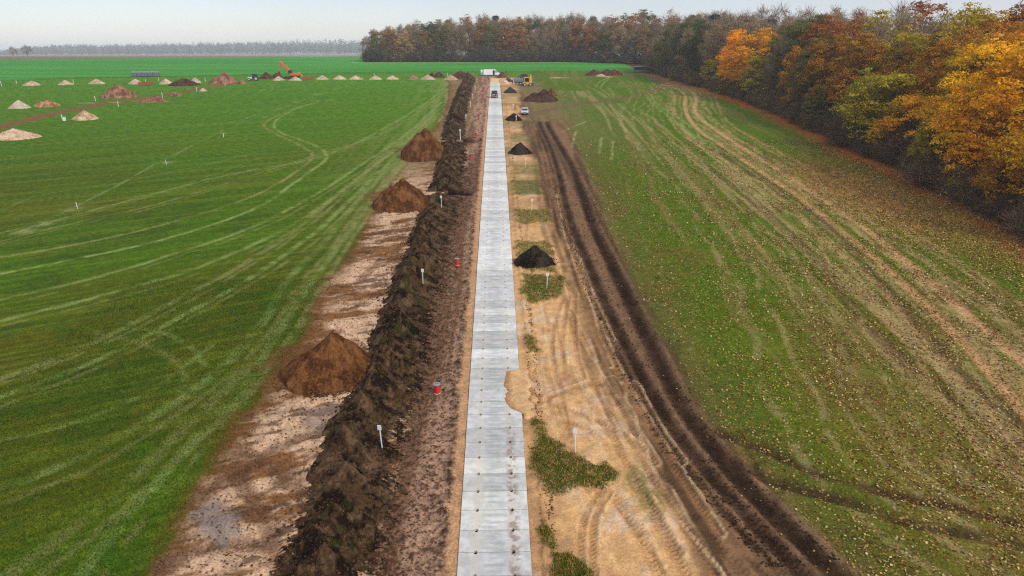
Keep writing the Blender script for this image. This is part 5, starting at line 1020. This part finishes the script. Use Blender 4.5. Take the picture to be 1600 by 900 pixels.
# second, darker line of brush under the first trees closes the view into the forest
y = 70
while y < 330:
    tree('bush', XE(y) + tr.uniform(5, 8), y, tr.uniform(3.5, 6), tr.uniform(1.1, 1.5), BC, 'dark bare', 'understorey of right forest', 'understorey inside the right-hand forest', twig=(BC[0] * .9, BC[1] * .85, BC[2] * .85)); y += 3.2 + y * .015
# lone hazy trees on the far left horizon
for px, b, h, wd, lab in [(22, 89.5, 15, 1.0, 'leftmost'), (43.5, 88.6, 17, 1.25, 'round-crowned'), (27.5, 88.2, 10, .6, 'slender')]:
    w = at(px, b); k = (1300 - 0) / max(w[1], 1); wy = 1150.0; wx = CAM[0] + (w[0] - CAM[0]) * wy / w[1]
    e = tree('sparse', wx, wy, h * 1.0, wd * 1.3, leafc(110, 100, 90), f'{lab} lone hazy', 'far left horizon', 'lone trees on the far left horizon')
seen = {}
for e, words, place, x, y in sorted(ALLT, key=lambda t: (t[2], t[3] if 'beyond' in t[2] or 'horizon' in t[2] else t[4])):
    kindw = {'pine_tree': 'pine', 'bare_shrub': 'shrub', 'leafy_shrub': 'shrub', 'bare_tree': 'tree', 'autumn_tree': 'tree'}[e.name.split('.')[0]]
    seen[(words, place, kindw)] = n_ = seen.get((words, place, kindw), 0) + 1
    end = 'from the left' if 'beyond' in place else 'from the camera'
    e['label'] = f'{words} {kindw} on the {place}' if 'horizon' in place else f'{ordinal(n_)} {words} {kindw} {end} in the {place}'
print('trees', len(ALLT))

# the far hazy wood at left reads as one mass
rng = np.random.default_rng(31); P = []; Nn = []; S = []; vals = []
for r_, (yy_, hh_) in enumerate([(2560, 2.0), (2620, 2.2), (2690, 2.45)]):
    x = -2500
    while x < 260:
        x += rng.uniform(4, 9); t_ = np.clip((x + 1740) / 180, 0, 1); h = hh_ * rng.uniform(13.5, 19) * (.55 + .45 * t_)
        if x < -1750 and rng.random() < .9: continue
        h *= 1 + .35 * np.clip((x + 1350) / 680, 0, 1); n = 90; v = rng.normal(size=(n, 3)); v /= np.linalg.norm(v, axis=1)[:, None]; q = rng.uniform(.5, 1, (n, 1)); c = np.array((x, yy_ + rng.uniform(-9, 9), gz(yy_) + h * .52)); P.append(c + v * q * np.array((9, 9, h * .5))); Nn.append(v); S.append(rng.uniform(1.2, 2.6, n)); vals.append(np.full(n, rng.uniform(.15, .8)))
P = np.concatenate(P); Nn = np.concatenate(Nn); V, F, c = quads(P, Nn, np.concatenate(S), .8, rng, rng.uniform(0, 1, len(P)), np.concatenate(vals)); o = link('distant_wood', mesh_data('distant_wood', V, F, M_LEAF, False, {'Leaf': c}), kind='stuff'); o.color = (.17, .18, .17, 1)  # grey leaf colour lightened to carry haze the thin air does not give

# ------------------------------------------------------------------ fallen leaves, grass blades
rng = np.random.default_rng(41)
def height_at(x, y):
    j = np.clip(np.searchsorted(rows, y), 1, nr - 2); i = np.clip(np.round((( (x - 0.23 - 0.0227 * y) / (y + 11)) + .84) / (1.68 / 879)).astype(int) + 5, 0, nc - 1); return Z[j * nc + i] + prof(y) - prof(rows[j])
n = 420000; y = 24 + 110 * rng.uniform(0, 1, n) ** 1.7; x = rng.uniform(5, 62, n); keep = (x < fe(y) + 3) & (x > cr_(y) - 1.5)
d = .28 + .5 * np.exp(-((x - fe(y)) / 7) ** 2) + .9 * (fbm(x, y, 2.6, 4, 51) - .42) * 2 + .6 * np.exp(-(((x - 51) / 8) ** 2 + ((y - 92) / 20) ** 2)); d *= np.where(x < cr_(y) + .6, .10, 1) * (1 - .55 * sm(60, 120, y)) * (.35 + .9 * sm(12, 34, x)); keep &= rng.uniform(0, 1, n) < d * .75
x = x[keep]; y = y[keep]; n = len(x); No = rng.normal(size=(n, 3)) * .45 + np.array((0, 0, 1)); No /= np.linalg.norm(No, axis=1)[:, None]
V, F, _ = quads(np.stack([x, y, height_at(x, y) + rng.uniform(.02, .07, n)], 1), No, rng.uniform(.02, .08, n) * (1 + y / 160), .75, rng, np.zeros(n), np.zeros(n))
pal = np.stack([alb(200, 172, 96), alb(176, 146, 70), alb(150, 90, 44), alb(216, 196, 140), alb(104, 66, 36)]); cl_ = pal[rng.choice(5, n, p=[.22, .22, .22, .10, .24])] * rng.uniform(.55, 1.1, (n, 1))
m, nn, ll, p = nodes('fallen_leaf'); a = nd(nn, 'ShaderNodeVertexColor', layer_name='Col'); ll.new(a.outputs[0], p.inputs['Base Color']); p.inputs['Roughness'].default_value = .7; p.inputs['Specular IOR Level'].default_value = .05; M_FL = m
link('fallen_leaves', mesh_data('fallen_leaves', V, F, M_FL, False, {'Col': np.repeat(cl_, 4, 0)}), kind='stuff')
def blades(name, x, y, hlo, hhi, cols, w=.012):
    n = len(x); z = height_at(x, y) - .02; h = rng.uniform(hlo, hhi, n); a = rng.uniform(0, 6.28, n); lx, ly = rng.normal(0, .4, n) * h, rng.normal(0, .4, n) * h; ww = w * (1 + y / 30)
    V = np.stack([np.stack([x - np.cos(a) * ww, y - np.sin(a) * ww, z], 1), np.stack([x + np.cos(a) * ww, y + np.sin(a) * ww, z], 1), np.stack([x + lx, y + ly, z + h], 1)], 1).reshape(-1, 3)
    cc = np.asarray(cols)[rng.integers(0, len(cols), n)] * rng.uniform(.6, 1.4, (n, 1)); link(name, mesh_data(name, V, np.arange(3 * n).reshape(-1, 3), M_FL, False, {'Col': np.repeat(cc, 3, 0)}), kind='stuff')
gi = np.nonzero(pw > .45)[0]; gi = gi[(Y[gi] < 85)]; pk = gi[rng.integers(0, len(gi), 22000)]; s_ = .0016 * (Y[pk] + 11)
blades('grass_tufts', X[pk] + rng.normal(0, 1, len(pk)) * s_ * 1.2, Y[pk] + rng.normal(0, 1, len(pk)) * s_ * 1.6,   .05, .16, [alb(84, 102, 22), alb(116, 122, 40), alb(60, 84, 14), alb(196, 140, 70)])
n = 120000; y = 24 + 38 * rng.uniform(0, 1, n) ** 1.5; x = rng.uniform(-34, 0, n) ; k = x < cl(y) + rng.normal(-.3, .5, n); k &= x > -.80 * (y + 11); x, y = x[k], y[k]
blades('field_grass', x, y, .05, .16, [alb(48, 92, 12), alb(76, 104, 18), alb(36, 72, 10), alb(92, 110, 34)], w=.014)

# ------------------------------------------------------------------ haze
mb = MB(); mb.box((0, 3050, 23.0), (34000, 6400, 58))
m, n, l, p = nodes('haze_air'); n.remove(p); pv = nd(n, 'ShaderNodeVolumePrincipled'); pv.inputs['Color'].default_value = (.93, .96, 1, 1); pv.inputs['Density'].default_value = .00020; l.new(pv.outputs[0], n['Material Output'].inputs['Volume'])
me = mb.data('haze', m); link('haze', me, kind='stuff')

________________________

> **WORK REQUIRED**
Leave the images out, please, and restate each line word for word.

> **FINISHED EXERCISE**
Keep writing the Blender script for this image. This is part 5, starting at line 1020. This part finishes the script. Use Blender 4.5. Take the picture to be 1600 by 900 pixels.
# second, darker line of brush under the first trees closes the view into the forest
y = 70
while y < 330:
    tree('bush', XE(y) + tr.uniform(5, 8), y, tr.uniform(3.5, 6), tr.uniform(1.1, 1.5), BC, 'dark bare', 'understorey of right forest', 'understorey inside the right-hand forest', twig=(BC[0] * .9, BC[1] * .85, BC[2] * .85)); y += 3.2 + y * .015
# lone hazy trees on the far left horizon
for px, b, h, wd, lab in [(22, 89.5, 15, 1.0, 'leftmost'), (43.5, 88.6, 17, 1.25, 'round-crowned'), (27.5, 88.2, 10, .6, 'slender')]:
    w = at(px, b); k = (1300 - 0) / max(w[1], 1); wy = 1150.0; wx = CAM[0] + (w[0] - CAM[0]) * wy / w[1]
    e = tree('sparse', wx, wy, h * 1.0, wd * 1.3, leafc(110, 100, 90), f'{lab} lone hazy', 'far left horizon', 'lone trees on the far left horizon')
seen = {}
for e, words, place, x, y in sorted(ALLT, key=lambda t: (t[2], t[3] if 'beyond' in t[2] or 'horizon' in t[2] else t[4])):
    kindw = {'pine_tree': 'pine', 'bare_shrub': 'shrub', 'leafy_shrub': 'shrub', 'bare_tree': 'tree', 'autumn_tree': 'tree'}[e.name.split('.')[0]]
    seen[(words, place, kindw)] = n_ = seen.get((words, place, kindw), 0) + 1
    end = 'from the left' if 'beyond' in place else 'from the camera'
    e['label'] = f'{words} {kindw} on the {place}' if 'horizon' in place else f'{ordinal(n_)} {words} {kindw} {end} in the {place}'
print('trees', len(ALLT))

# the far hazy wood at left reads as one mass
rng = np.random.default_rng(31); P = []; Nn = []; S = []; vals = []
for r_, (yy_, hh_) in enumerate([(2560, 2.0), (2620, 2.2), (2690, 2.45)]):
    x = -2500
    while x < 260:
        x += rng.uniform(4, 9); t_ = np.clip((x + 1740) / 180, 0, 1); h = hh_ * rng.uniform(13.5, 19) * (.55 + .45 * t_)
        if x < -1750 and rng.random() < .9: continue
        h *= 1 + .35 * np.clip((x + 1350) / 680, 0, 1); n = 90; v = rng.normal(size=(n, 3)); v /= np.linalg.norm(v, axis=1)[:, None]; q = rng.uniform(.5, 1, (n, 1)); c = np.array((x, yy_ + rng.uniform(-9, 9), gz(yy_) + h * .52)); P.append(c + v * q * np.array((9, 9, h * .5))); Nn.append(v); S.append(rng.uniform(1.2, 2.6, n)); vals.append(np.full(n, rng.uniform(.15, .8)))
P = np.concatenate(P); Nn = np.concatenate(Nn); V, F, c = quads(P, Nn, np.concatenate(S), .8, rng, rng.uniform(0, 1, len(P)), np.concatenate(vals)); o = link('distant_wood', mesh_data('distant_wood', V, F, M_LEAF, False, {'Leaf': c}), kind='stuff'); o.color = (.17, .18, .17, 1)  # grey leaf colour lightened to carry haze the thin air does not give

# ------------------------------------------------------------------ fallen leaves, grass blades
rng = np.random.default_rng(41)
def height_at(x, y):
    j = np.clip(np.searchsorted(rows, y), 1, nr - 2); i = np.clip(np.round((( (x - 0.23 - 0.0227 * y) / (y + 11)) + .84) / (1.68 / 879)).astype(int) + 5, 0, nc - 1); return Z[j * nc + i] + prof(y) - prof(rows[j])
n = 420000; y = 24 + 110 * rng.uniform(0, 1, n) ** 1.7; x = rng.uniform(5, 62, n); keep = (x < fe(y) + 3) & (x > cr_(y) - 1.5)
d = .28 + .5 * np.exp(-((x - fe(y)) / 7) ** 2) + .9 * (fbm(x, y, 2.6, 4, 51) - .42) * 2 + .6 * np.exp(-(((x - 51) / 8) ** 2 + ((y - 92) / 20) ** 2)); d *= np.where(x < cr_(y) + .6, .10, 1) * (1 - .55 * sm(60, 120, y)) * (.35 + .9 * sm(12, 34, x)); keep &= rng.uniform(0, 1, n) < d * .75
x = x[keep]; y = y[keep]; n = len(x); No = rng.normal(size=(n, 3)) * .45 + np.array((0, 0, 1)); No /= np.linalg.norm(No, axis=1)[:, None]
V, F, _ = quads(np.stack([x, y, height_at(x, y) + rng.uniform(.02, .07, n)], 1), No, rng.uniform(.02, .08, n) * (1 + y / 160), .75, rng, np.zeros(n), np.zeros(n))
pal = np.stack([alb(200, 172, 96), alb(176, 146, 70), alb(150, 90, 44), alb(216, 196, 140), alb(104, 66, 36)]); cl_ = pal[rng.choice(5, n, p=[.22, .22, .22, .10, .24])] * rng.uniform(.55, 1.1, (n, 1))
m, nn, ll, p = nodes('fallen_leaf'); a = nd(nn, 'ShaderNodeVertexColor', layer_name='Col'); ll.new(a.outputs[0], p.inputs['Base Color']); p.inputs['Roughness'].default_value = .7; p.inputs['Specular IOR Level'].default_value = .05; M_FL = m
link('fallen_leaves', mesh_data('fallen_leaves', V, F, M_FL, False, {'Col': np.repeat(cl_, 4, 0)}), kind='stuff')
def blades(name, x, y, hlo, hhi, cols, w=.012):
    n = len(x); z = height_at(x, y) - .02; h = rng.uniform(hlo, hhi, n); a = rng.uniform(0, 6.28, n); lx, ly = rng.normal(0, .4, n) * h, rng.normal(0, .4, n) * h; ww = w * (1 + y / 30)
    V = np.stack([np.stack([x - np.cos(a) * ww, y - np.sin(a) * ww, z], 1), np.stack([x + np.cos(a) * ww, y + np.sin(a) * ww, z], 1), np.stack([x + lx, y + ly, z + h], 1)], 1).reshape(-1, 3)
    cc = np.asarray(cols)[rng.integers(0, len(cols), n)] * rng.uniform(.6, 1.4, (n, 1)); link(name, mesh_data(name, V, np.arange(3 * n).reshape(-1, 3), M_FL, False, {'Col': np.repeat(cc, 3, 0)}), kind='stuff')
gi = np.nonzero(pw > .45)[0]; gi = gi[(Y[gi] < 85)]; pk = gi[rng.integers(0, len(gi), 22000)]; s_ = .0016 * (Y[pk] + 11)
blades('grass_tufts', X[pk] + rng.normal(0, 1, len(pk)) * s_ * 1.2, Y[pk] + rng.normal(0, 1, len(pk)) * s_ * 1.6,   .05, .16, [alb(84, 102, 22), alb(116, 122, 40), alb(60, 84, 14), alb(196, 140, 70)])
n = 120000; y = 24 + 38 * rng.uniform(0, 1, n) ** 1.5; x = rng.uniform(-34, 0, n) ; k = x < cl(y) + rng.normal(-.3, .5, n); k &= x > -.80 * (y + 11); x, y = x[k], y[k]
blades('field_grass', x, y, .05, .16, [alb(48, 92, 12), alb(76, 104, 18), alb(36, 72, 10), alb(92, 110, 34)], w=.014)

# ------------------------------------------------------------------ haze
mb = MB(); mb.box((0, 3050, 23.0), (34000, 6400, 58))
m, n, l, p = nodes('haze_air'); n.remove(p); pv = nd(n, 'ShaderNodeVolumePrincipled'); pv.inputs['Color'].default_value = (.93, .96, 1, 1); pv.inputs['Density'].default_value = .00020; l.new(pv.outputs[0], n['Material Output'].inputs['Volume'])
me = mb.data('haze', m); link('haze', me, kind='stuff')